Montgomery County Del. Luiz Simmons, an ardent slots foe, told The Examiner the state shouldn’t prioritize aid for horse racing at a time “when tuition is going up and there are unmet needs for health care and transportation projects.”

“I can’t stomach giving $100 million each year to bail out a dying business,” Simmons said. “Maryland horse racing only provides 9,000 mostly part-time jobs, .2 percent of jobs in the state.”

Last month, Maryland voters overwhelmingly approved bringing 15,000 slots machines for racetracks in Allegany, Anne Arundel, Cecil and Worcester counties and Baltimore City. Gov. Martin O’Malley and other slots proponents across the state said the move was critical to closing a massive state budget gap of more than $1 billion and preventing cuts to schools.

Simmons, however, said he believed the majority of his colleagues in the state Legislature would rather spend the money on more pressing state needs.

“The horse-racing class has politically and culturally been instrumental players in Maryland politics for years,” Simmons said. “People say, ‘What would happen if we lost the Preakness?’ ... If you’re telling me I would have to watch that on TV but every four years I would have an extra $400 million for the state, I would make the trade-off.”

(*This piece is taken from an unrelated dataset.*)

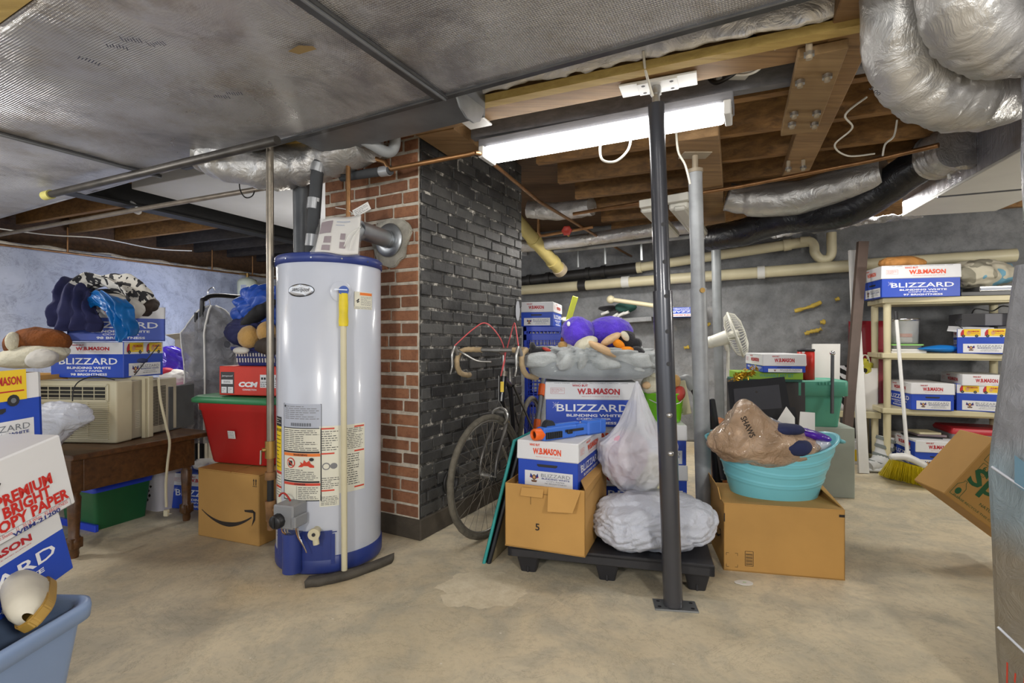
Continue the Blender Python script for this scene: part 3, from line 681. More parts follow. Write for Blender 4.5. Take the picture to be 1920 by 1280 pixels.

O’Malley spokesman Shaun Adamec said the allocation of slots revenue was already set.

“Slots, including the revenue generated by them, is an issue that has been debated for many years, and was ultimately decided by the voters in November,” Adamec told The Examiner.

Republican state Sen. Andy Harris said he didn’t think Simmons’ proposal would be popular with legislators.

“Slots were originally proposed as the mechanism for saving the horse-racing industry,” Harris said. “I would be absolutely opposed to it becoming an additional revenue increase for the government, and I think it would be difficult to find a group of legislators who would turn their back on an industry that is historically and economically very important to the state of Maryland.”